Source: Manheim Used Vehicle Index. Note: January 1997 = 100.

Then, in 2022, used car prices started to decline with supply chain issues easing, leading to Carvana's cash flow and overall profitability taking a hit. Prices have recovered a bit to start 2023, which helped its margins in the first quarter.

However, leading automotive lender and large Carvana partner Ally Financial projects used car prices will decline by more than 15% by the end of 2023, which you can already start to see happening in the chart above. That means that Carvana will once again go from a macroeconomic tailwind (used car prices rising) to a macroeconomic headwind (used car prices falling) for the rest of the year.

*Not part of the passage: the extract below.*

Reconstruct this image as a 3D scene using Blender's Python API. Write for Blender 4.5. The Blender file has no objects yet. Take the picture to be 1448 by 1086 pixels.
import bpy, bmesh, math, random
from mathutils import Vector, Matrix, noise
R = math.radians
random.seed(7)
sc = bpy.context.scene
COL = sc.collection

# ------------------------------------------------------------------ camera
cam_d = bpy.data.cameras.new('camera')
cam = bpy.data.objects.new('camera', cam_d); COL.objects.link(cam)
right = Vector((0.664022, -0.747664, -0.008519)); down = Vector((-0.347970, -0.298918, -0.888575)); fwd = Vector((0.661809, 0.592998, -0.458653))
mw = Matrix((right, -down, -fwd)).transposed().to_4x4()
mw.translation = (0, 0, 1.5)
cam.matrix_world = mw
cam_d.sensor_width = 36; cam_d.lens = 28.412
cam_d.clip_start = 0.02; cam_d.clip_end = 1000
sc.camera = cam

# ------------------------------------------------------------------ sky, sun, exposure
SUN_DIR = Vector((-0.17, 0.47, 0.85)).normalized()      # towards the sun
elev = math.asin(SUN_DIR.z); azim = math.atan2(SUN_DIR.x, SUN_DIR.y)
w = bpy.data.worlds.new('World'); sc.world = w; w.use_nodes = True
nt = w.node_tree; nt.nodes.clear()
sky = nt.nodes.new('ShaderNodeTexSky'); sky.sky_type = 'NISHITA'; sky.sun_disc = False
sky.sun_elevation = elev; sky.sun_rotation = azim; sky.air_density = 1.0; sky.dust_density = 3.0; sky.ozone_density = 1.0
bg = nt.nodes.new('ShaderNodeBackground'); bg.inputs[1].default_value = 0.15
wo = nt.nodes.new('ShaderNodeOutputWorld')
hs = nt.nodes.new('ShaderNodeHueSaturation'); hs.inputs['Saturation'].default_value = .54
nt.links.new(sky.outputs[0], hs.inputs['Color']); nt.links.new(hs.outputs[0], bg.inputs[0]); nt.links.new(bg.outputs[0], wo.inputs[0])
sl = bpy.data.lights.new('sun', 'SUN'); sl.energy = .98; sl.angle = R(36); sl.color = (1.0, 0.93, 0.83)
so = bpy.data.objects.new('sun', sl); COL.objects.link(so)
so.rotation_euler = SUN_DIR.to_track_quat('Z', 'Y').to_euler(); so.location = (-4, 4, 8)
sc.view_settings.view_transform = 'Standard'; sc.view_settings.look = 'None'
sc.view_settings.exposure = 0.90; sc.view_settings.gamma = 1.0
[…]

Call me crazy, but this doesn't sound like a great economic environment for Carvana to try to reach positive cash flow. 

Can Carvana survive?

With the stock soaring over 150% this year, many investors seem to think the likelihood is rising that Carvana survives its liquidity issues, regains its prior growth trajectory, and starts generating positive cash flow. I have my doubts that this will remain a viable business in its current form, though. 

Let's consider the company's balance sheet and liquidity issues, for example. At the end of the first quarter, Carvana had $488 million in cash on its balance sheet, $1.7 billion in short-term debt, and $6.55 billion in long-term debt. Just in the first quarter, it had to pay $160 million in net interest expense on this debt, and it is unlikely the company will be able to raise even more debt since it already has so much on its balance sheet, is not growing its revenue, and is unprofitable.

If the company keeps burning cash, it will run out of money this year and will likely be forced to enter bankruptcy or raise money through a stock offering, both of which are bad news for shareholders.

Second, it is tough to see Carvana start growing again since it has pulled back aggressively on marketing spend to try to improve its profit margins.

And third, it is unlikely that cash flow is going to flip to positive over a trailing-12-month period (the company might squeak out positive cash flow for a quarter or two) due to the projected declines in used car prices. Not a great situation to be in. 

Carvana never had a profitable business model, and unless its unit economics drastically change within the next few quarters, it never will. The company is likely going to run out of cash or heavily dilute existing shareholders within the next few quarters, making the stock one to avoid for investors right now. There are plenty of other, better-run businesses to invest your savings in instead.